Not long after journalist Daphne Caruana Galizia pulled out of her home in northern Malta on Monday, her car erupted in a blast that sent her flying across a nearby field. The victim of an apparent car bombing, Caruana Galizia died immediately.

But the hard questions stirred by her murder — and by the journalism she left behind — are unlikely to fade as quickly as those flames.

"My mother was assassinated because she stood between the rule of law and those who sought to violate it, like many strong journalists," her son wrote on Facebook on Tuesday.

Matthew Caruana Galizia recounted those brutal moments immediately after the explosion, as he sprinted to the car only to find "my mother's body parts all around me."

"I am sorry for being graphic, but this is what war looks like, and you need to know," he added. "This was no ordinary murder and it was not tragic. Tragic is someone being run over by a bus. When there is blood and fire all around you, that's war. We are a people at war against the state and organised crime, which have become indistinguishable."

Daphne Caruana Galizia, a longtime columnist for the Malta Independent and prolific blogger, had spent more than a year perusing the documents included in the Panama Papers, a massive data leak that exposed the offshore bank accounts of politicians around the world.
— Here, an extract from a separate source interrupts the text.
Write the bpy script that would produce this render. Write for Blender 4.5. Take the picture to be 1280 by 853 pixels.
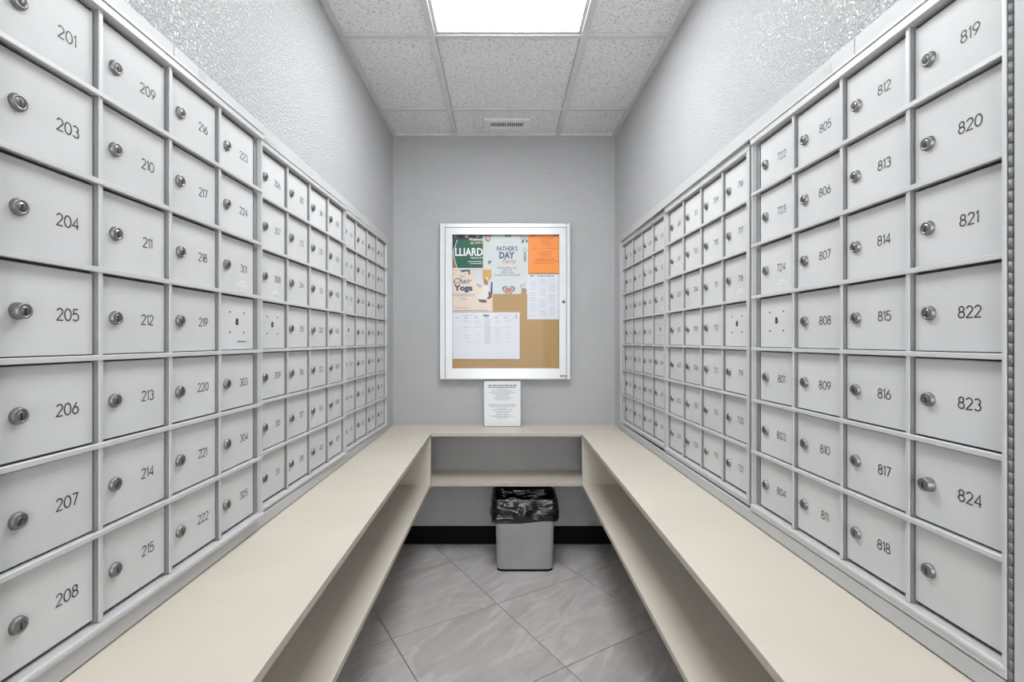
import bpy, bmesh, math, random
from mathutils import Vector, Matrix
for o in list(bpy.data.objects): bpy.data.objects.remove(o)
S = bpy.context.scene
C = S.collection
PI = math.pi
random.seed(7)

# ------------------------------------------------------------------ camera
F, CX, CY, EYE = 597.0, 629.0, 426.0, 1.21       # focal length / centre in px of a 1280x853 frame, eye height
cam = bpy.data.objects.new('camera', bpy.data.cameras.new('camera')); C.objects.link(cam)
cam.location = (0, 0, EYE); cam.rotation_euler = (PI/2, 0, 0)
cam.data.sensor_width = 36; cam.data.lens = F/1280*36
cam.data.shift_x = (640-CX)/1280; cam.data.shift_y = (CY-426.5)/1280
cam.data.clip_start = .02
S.camera = cam
# ------------------------------------------------------------------ world and exposure
w = bpy.data.worlds.new('world'); S.world = w; w.use_nodes = True
w.node_tree.nodes['Background'].inputs[0].default_value = (.97, .985, 1, 1)
w.node_tree.nodes['Background'].inputs[1].default_value = 2.1
S.view_settings.view_transform = 'Standard'; S.view_settings.look = 'None'
S.view_settings.gamma = 1; S.view_settings.use_curve_mapping = False
S.view_settings.exposure = 1.32
PANEL = 9.3            # emission of the ceiling light above the aisle
PANEL_FILL = 3.6            # emission of an unseen overhead panel added as fill for the near doors
# ------------------------------------------------------------------ room numbers (metres)
BACK, FRONT, CEIL = 2.843, -1.45, EYE+1.224
WL = -.655
def WR(y): return .664+.015*(BACK-y)
COUNTER = EYE-.5; SHELF = EYE-.77; TH = .019
P = .14                # pitch of the mailbox rows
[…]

In the course of her investigations, Caruana Galizia accused several high-level Maltese officials of laundering kickbacks from wealthy Russians and Azerbaijani leaders — allegations those Maltese officials firmly denied.

Her reportage took aim even at the pinnacles of Maltese power: Earlier this year she reported that Michelle Muscat, wife of Malta's prime minister, secretly owned a mysterious company that had received more than $1 million from Azerbaijan.

The revelations were enough to prompt massive protests in the streets against corruption and persuade Prime Minister Joseph Muscat to call a general election in June, according to The Guardian. Muscat ultimately won that election and with it, a second term.

And all the while, the barb-tongued journalist's mythic stature only grew.

"There can't have been a soul in the country who didn't recognize her or have a (strong) opinion of her," a former colleague of Caruana Galizia's said Tuesday on Politico. "In the Venn diagram of Maltese media and politics, she was firmly in the middle."

Those strong opinions — both in her favor and against — were neither new nor always nonviolently expressed, as the Independent noted. The paper for which she wrote so many columns said Tuesday another attempt on her life had taken place 11 years ago, "when burning tyres were set against her [house's] door."

"She has left behind her a huge mountain of libel cases, all high-ranking, all important," the paper's editorial board wrote. "Now that she has been killed, who will ensure that justice will prevail? There must be at least some who would have been found not guilty at court. Who will now ensure these persons get their due? On the other hand, if what Daphne wrote was right, how will she be vindicated?"

Authorities have launched an investigation into her murder and promised that "the FBI will fly experts to the island to help local police," in The Associated Press' words. Though, as the Independent added, "Daphne herself would probably not expect much from them."

Her son shares that skepticism.

"A culture of impunity has been allowed to flourish by the government in Malta," he wrote. "It is of little comfort for the Prime Minister of this country to say that he will 'not rest' until the perpetrators are found, when he heads a government that encouraged that same impunity."

It did little to assuage suspicion when a police sergeant posted on Facebook shortly after the murder: "Everyone gets what they deserve, cow dung! Feeling happy :)" The officer reportedly was suspended and placed under investigation after he made the comment.

The European Commission is "horrified" by Caruana Galizia's killing and trusts "that justice will be brought, even if this will be not enough to right this wrong," spokesman Margaritis Schinas said Tuesday.

"The right of a journalist to investigate, ask uncomfortable questions and report effectively is at the heart of our values and needs to be guaranteed at all times," he said.

Caruana Galizia, in her final post, did not ask an uncomfortable question. Instead, she offered a shot across the bow for a country she cast as rife with corruption.

"There are crooks everywhere you look now," she ended her last post, published shortly before her death. "The situation is desperate."